Back-office unit put under front-office umbrella
In the wake of a top-level executive’s retirement, Fidelity Investments has realigned two divisions that cater to banks,…
In the wake of a top-level executive’s retirement, Fidelity Investments has realigned two divisions that cater to banks, brokerages and other middlemen.
Boston-based Fidelity put its institutional brokerage group, which provides back-office services to financial companies under a unit responsible for selling funds, and other securities.
The change took effect last month with the retirement of J. Gary Burkhead, the former head of Fidelity’s retail and brokerage groups.
No layoffs expected
“It seems like a natural fit,” says Richard Sincere, president of Sincere & Co. LLC, a Holliston, Mass., consulting firm that specializes in the adviser market. Mr. Sincere was once a marketing executive at Fidelity. “It’s better than having two people fighting for the same client.”
Under the new setup, Robert P. Mazzarella, 54, president of Fidelity’s Institutional Brokerage Group, reports to Kevin J. Kelly, 44, president of Fidelity Investments Institutional Services Company Inc. Previously, the two units were run independently, with both Mr. Mazzarella and Mr. Kelly answering to Mr. Burkhead.
Discussions about uniting the two units began about two years ago, says Mr. Kelly.
“With Gary’s retirement, there was an opportunity to make that happen,” he adds.
Fidelity Investments Institutional Services Co. has $211 billion under management and 1,800 employees. Fidelity’s Institutional Brokerage Group, meanwhile, employs about 900 people and is custodian to $245 billion as part of its correspondent business.
In addition, the brokerage group has custody of $44 billion for registered investment advisers. Overall, Fidelity oversees $955 billion.
The move, which is not expected to result in any layoffs, reflects Fidelity’s efforts to further exploit existing customer relationships.
A bank that relies on Fidelity to provide it with back office services, for example, is now more likely to be approached by Fidelity about selling its funds.
blistering pace
“Obviously, there are huge leveraging opportunities,” says Mr. Kelly, a rising star at Fidelity.
“There are significant clients that we have distribution partnerships with that may not necessarily be clients with the institutional brokerage group. This may be a way to help in the development of that opportunit,.” Mr. Kelly says.
No doubt Mr. Kelly, who is also responsible for overseeing Fidelity’s Canadian operations, is counting on the realignment to help sustain the blistering pace at which Fidelity is selling its adviser funds.

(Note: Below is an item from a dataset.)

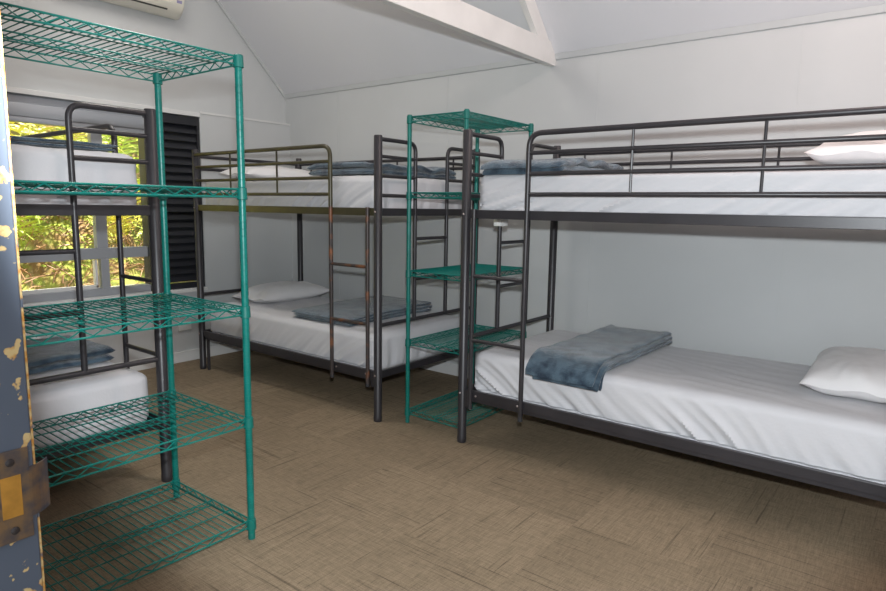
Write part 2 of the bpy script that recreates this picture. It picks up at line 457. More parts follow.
def bunk(name, X, Y, sx, sy, label, guard_m, ladder_m, extra=None, BL=BL):
    """X,Y: foot post nearest the aisle. local +x runs to the head, +y to the wall; sx, sy mirror it"""
    root = thing(name, (X, Y, 0), label, 'bunk bed', 'black metal bunk beds')
    def P(x, y, z): return (x*sx, y*sy, z)
    def T(bm, pts, r, seg=12, fl=None):
        pts = [V(*P(*p)) for p in pts]
        if fl: pts = fillet(pts, fl)
        tube(bm, pts, r, seg)
    def BX(bm, x0, x1, y0, y1, z0, z1, bev=0.002):
        a, b = sorted((x0*sx, x1*sx)); c, d = sorted((y0*sy, y1*sy))
        box(bm, a, b, c, d, z0, z1, bev)
    # four posts with rounded caps
    for px, py in ((0, 0), (0, BW), (BL, 0), (BL, BW)):
        bm = NB()
        lathe(bm, [(0.024, 0.0), (0.0265, 0.004), (0.0265, 0.03), (0.025, 0.034), (0.025, HP-0.006), (0.022, HP)], px*sx, py*sy, 18)
        p = obj('post', bm, M_dark, root)
        if py == 0:
            for zz in (0.29, 1.275):
                bm = NB()
                lathe(bm, [(0.0055, 0), (0.0055, 0.004), (0.003, 0.006)], seg=8)
                for v in bm.verts: v.co = V(px*sx + v.co.x, -sy*(0.0245 + v.co.z), zz + v.co.y)
                obj('bolt', bm, M_steel, p)
    # side rails: angle section, upper and lower, near and far
    for z0, z1 in ((ZU0, ZU1), (ZL0, ZL1)):
        for near in (True, False):
            bm = NB()
            y = 0.0 if near else BW
            s = 1 if near else -1
            BX(bm, 0.02, BL-0.02, y-0.008*s, y+0.012*s, z1-0.045, z1)
            if z0 == ZL0:
                BX(bm, 0.04, BL-0.04, y+0.004*s, y+0.020*s, z0, z1-0.0455)
            BX(bm, 0.03, BL-0.03, y+0.012*s, y+0.034*s, z1-0.045, z1-0.041, 0)
            obj('side_rail', bm, guard_m if (near and z0 == ZU0) else M_dark, root, False)
        for x in (0.0, BL):
            bm = NB(); s = 1 if x == 0 else -1
            BX(bm, x-0.008, x+0.012, 0.02, BW-0.02, z1-0.045, z1)
            obj('end_rail', bm, M_dark, root, False)
        bm = NB()
        for k in range(24):
            x = 0.05 + (BL-0.10)*k/23
            T(bm, [(x, 0.014, z1-0.038), (x, BW-0.014, z1-0.038)], 0.0025, 5)
        for k in range(9):
            y = 0.05 + (BW-0.10)*k/8
            T(bm, [(0.014, y, z1-0.0345), (BL-0.014, y, z1-0.0345)], 0.0025, 5)
        obj('wire_base', bm, M_base, root)
    # guard rail on the aisle side: hoop that turns down into the ladder
    yg = -0.021
    SX0, SX1 = 0.066, 0.386
    bm = NB()
    T(bm, [(BL, -0.004, ZG[0]), (BL-0.05, yg, ZG[0]), (SX1, yg, ZG[0]), (SX1, yg, ZU1+0.01)], 0.0135, 12, 0.07)
    for z in ZG[1:]:
        T(bm, [(BL-0.01, -0.004, z), (BL-0.05, yg, z), (SX1, yg, z)], 0.0105, 10)
    g = obj('guard_rail', bm, guard_m, root)
    for x in (0.908, 1.438):
        bm = NB(); T(bm, [(x, yg, ZG[0]), (x, yg, ZG[3])], 0.0065, 8); obj('baluster', bm, guard_m, g)
    # wall-side guard rail
    bm = NB()
    yb = BW-0.004
    T(bm, [(0.02, yb, 1.66), (BL-0.02, yb, 1.66)], 0.0125, 10)
    T(bm, [(0.02, yb, 1.585), (BL-0.02, yb, 1.585)], 0.0105, 10)
    g = obj('wall_side_rail', bm, M_dark, root)
    for x in (0.20, 0.745, 1.305, 1.75):
        bm = NB(); T(bm, [(x, yb, 1.66), (x, yb, ZU1-0.02)], 0.0065, 8); obj('baluster', bm, M_dark, g)
    # ladder
    bm = NB()
    T(bm, [(SX1, yg, ZU1+0.012), (SX1, yg, 0.232)], 0.0125, 12)
    T(bm, [(SX0, yg, ZU1+0.004), (SX0, yg, 0.232)], 0.0125, 12)
    ld = obj('ladder', bm, ladder_m, root)
    for z in (0.947, 0.598):
        bm = NB(); T(bm, [(SX0, yg, z), (SX1, yg, z)], 0.0105, 10); obj('rung', bm, ladder_m, ld)
    for x in (SX0, SX1):
        bm = NB(); T(bm, [(x, yg, 0.232), (x, yg, 0.212)], 0.0128, 12); obj('rubber_foot', bm, M_base, ld)
    for x in (SX0+0.028, SX1-0.026):
        bm = NB(); lathe(bm, [(0.006, 0), (0.006, 0.004), (0.003, 0.006)], seg=8)
        for v in bm.verts: v.co = V(x*sx + v.co.x, -sy*(0.008 + v.co.z), 0.285 + v.co.y)
        obj('bolt', bm, M_steel, ld)
    # foot frame: two hoops from the posts, stiles, rungs, bottom bar
    bm = NB()
    Y1, Y2 = 0.335, BW-0.335
    for a, b in ((0.0, Y1), (BW, Y2)):
        T(bm, [(0, a, 1.695), (0, b, 1.695), (0, b, 0.595)], 0.0125, 12, 0.06)
        for z in (1.597, 1.485, 1.372):
            T(bm, [(0, a, z), (0, b, z)], 0.0105, 10)
    T(bm, [(0, 0, 0.595), (0, BW, 0.595)], 0.0125, 12)
    ff = obj('foot_frame', bm, M_dark, root)
    for z in (1.108, 0.852):
        bm = NB(); T(bm, [(0, Y1, z), (0, Y2, z)], 0.0105, 10); obj('rung', bm, M_dark, ff)
    # head frame
    bm = NB()
    for z in (1.662, 1.57): T(bm, [(BL, 0, z), (BL, BW, z)], 0.0125, 10)
    for y in (0.03, BW-0.03): T(bm, [(BL, y, 1.662), (BL, y, 1.57)], 0.010, 8)
    obj('head_rail', bm, M_dark, root)
    bm = NB(); T(bm, [(BL, 0, 0.60), (BL, BW, 0.60)], 0.0125, 10); obj('head_bar', bm, M_dark, root)
    # extra leg beside the head post
    if extra is None:
        bm = NB(); T(bm, [(BL-0.062, 0.012, 0.0), (BL-0.062, 0.012, ZL0+0.02)], 0.0125, 10); obj('support_leg', bm, M_dark, root)
    # bracket where the lower rail meets the foot post
    bm = NB(); BX(bm, 0.015, 0.05, -0.014, -0.0085, ZL1-0.10, ZL1-0.004); obj('bracket', bm, M_dark, root, False)
    if extra: extra(root, P, T, BX)
    return root

def extraA(root, P, T, BX):
    bm = NB(); BX(bm, -0.022, 0.030, 0.300, 0.375, 1.205, 1.2475, 0.006)
    o = obj('plastic_clip', bm, M_white, root); o['label'] = 'white plastic clip under the bed base'

BLA = 2.0
XA, YA = 2.904, -1.1106
XB, YB = 2.307, -1.1676
XCc, YCc = 2.126, -2.422
bunk('bunk_bed', XA, YA, 1, 1, 'charcoal metal bunk bed at right against the long wall, nearest the camera', M_dark, M_dark, extraA, BLA)
bunk('bunk_bed', XB, YB, -1, 1, 'metal bunk bed with rusty ladder in the far corner between wall and window', M_olive_refl, M_rust)
bunk('bunk_bed', XCc, YCc, -1, -1, 'charcoal metal bunk bed in front of the window, behind the large green shelving', M_dark, M_dark)

# ------------------------------------------------------------------ mattresses
def fbm(x, y, z=0.0): return noise.noise(V(x, y, z))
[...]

Sold through the wholesalers, Fidelity’s Advisor fund family posted net sales of $6.3 billion in 1999, up from $2.8 billion the year before. The 42-fund family was the fourth best-selling group in its channel last year, behind Alliance ($11.8 billion), MFS ($8.9 billion) and American ($7.1 billion), according to Boston’s Financial Research Corp.
Aided by the recent introduction of 10 funds, Fidelity’s share of the $1.5 trillion brokerage market reached 4.21% at the end of last year, up from 4.16%, says FRC.
If all goes well, Fidelity’s reorganization will go unnoticed by clients.
The two units will continue to operate independently.